Depreciation, Depletion, and Amortization (DD&A)

        DD&A of oil and gas properties is calculated using the Units of Production Method (UOP). The UOP calculation, in its simplest terms, multiplies the percentage of estimated proved reserves produced by the cost of those reserves. The result is to recognize expense at the same pace that the reservoirs are estimated to be depleting. The amortization base in the UOP calculation includes the sum of proved property costs net of accumulated DD&A, estimated future development costs (future costs to access and develop proved reserves) and asset retirement costs that are not already included in oil and gas property, less related salvage value.

Capitalized Interest

        Interest from external borrowings is capitalized on unevaluated properties using the weighted-average cost of outstanding borrowings until the project is substantially complete and ready for its intended use, which for oil and gas assets is at the first production from the field. Capitalized interest is depleted over the useful lives of the assets in the same manner as the depletion of the underlying assets. The Company paid cash interest of $7.2 million, $4.2 million, and $1.7 million for the years ended December 31, 2012, 2011 and 2010, respectively.

Accrued Liabilities

        Accrued liabilities at December 31, 2012 consisted of $69.0 million in oil and gas capital expenditures, $16.2 million in accrued interest, and $13.4 million in other accrued liabilities. At December 31, 2011 the balance consisted of $28.5 million in oil and gas capital expenditures, and $9.0 million in other accrued liabilities.

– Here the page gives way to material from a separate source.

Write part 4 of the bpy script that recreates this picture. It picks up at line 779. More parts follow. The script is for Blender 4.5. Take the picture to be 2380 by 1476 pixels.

Asset Retirement Obligations

        The legal obligations associated with the retirement of long-lived assets are recognized at estimated fair value at the time that the obligation is incurred.

        Oil and gas producing companies incur such a liability upon acquiring or drilling a well. The Company estimates the fair value of an asset retirement obligation in the period in which the obligation is incurred and can be reliably measured. The corresponding asset retirement cost is capitalized by increasing the carrying amount of the related long-lived asset. The liability is accreted to its then present value each period, and the capitalized cost is depreciated over the useful life of the related asset. If the liability is settled for an amount other than the recorded amount, any adjustment is recorded in the full cost pool. See Note 7.

Share-Based Compensation

        We account for share-based compensation awards in accordance with FASB ASC 718, Compensation—Stock Compensation. We measure share-based compensation cost at fair value and generally recognize the corresponding compensation expense on a straight-line basis over the service period during which awards are expected to vest. We include share-based compensation expense in "General and administrative expense" in our consolidated statements of operations. See Note 10.

Revenue Recognition

        Oil and gas revenues are recognized when production is sold to a purchaser at a fixed or determinable price, when delivery has occurred and title has transferred and collection of the revenues is reasonably assured. Cash received relating to future revenues is deferred and recognized when all revenue recognition criteria are met.

        The Company follows the sales method of accounting for oil and gas revenues, whereby revenue is recognized for all oil and gas sold to purchasers regardless of whether the sales are proportionate to the Company's ownership interest in the property. Production imbalances are recognized as a liability to the extent an imbalance on a specific property exceeds the Company's share of remaining proved oil and gas reserves. The Company had no significant imbalances at December 31, 2012 or 2011.

Acquisition and Transaction Costs

        The Eagle Property Acquisition qualifies as the acquisition of a business under Accounting Standards Codification Topic 805, Business Combinations ("ASC 805"). Acquisition and transaction costs are costs the Company has incurred as a result of the Eagle Property Acquisition and include finders' fees; advisory, legal, accounting, valuation and other professional and consulting fees; and general and administrative costs. ASC 805 requires these types of acquisition related costs to be expensed as incurred and as services are received. See Note 6.

Income Taxes

        Prior to its corporate reorganization (See Note 1), the Company was a limited liability company and not subject to federal income tax or state income tax (in most states). Accordingly, no provision for federal or state income taxes was recorded prior to the corporate reorganization as the Company's equity holders were responsible for income tax on the Company's profits. In connection with the closing of the Company's IPO, the Company merged into a corporation and became subject to federal and state income taxes. The Company's book and tax basis in assets and liabilities differed at the time of the corporate reorganization due primarily to different cost recovery periods utilized for book and tax purposes for the Company's oil and natural gas properties. See Note 11.

Earnings Per Share

        Basic earnings per common share is calculated by dividing net income available to common shareholders by the weighted average number of common shares outstanding during each period. Diluted earnings per common share is calculated by dividing net income available to common shareholders by the weighted average number of diluted common shares outstanding, which includes the effect of potentially dilutive securities. Potentially dilutive securities for the diluted earnings per share calculations consist of unvested restricted stock awards and outstanding stock options using the treasury method, as well as the Company's Series A Preferred Stock using the if-converted method. In the computation of diluted earnings per share, excess tax benefits that would be created upon the assumed vesting of unvested restricted shares or the assumed exercise of stock options (i.e. hypothetical excess tax benefits) are included in the assumed proceeds component of the treasury share method to the extent that such excess tax benefits are more likely than not to be realized. When a loss from continuing operations exists, all potentially dilutive securities are anti-dilutive and are therefore excluded from the computation of diluted earnings per share.

Recent Accounting Pronouncements

        The Company reviewed recently issued accounting pronouncements that became effective during the twelve months ended December 31, 2012, and determined that none would have a material impact on the Company's consolidated financial statements.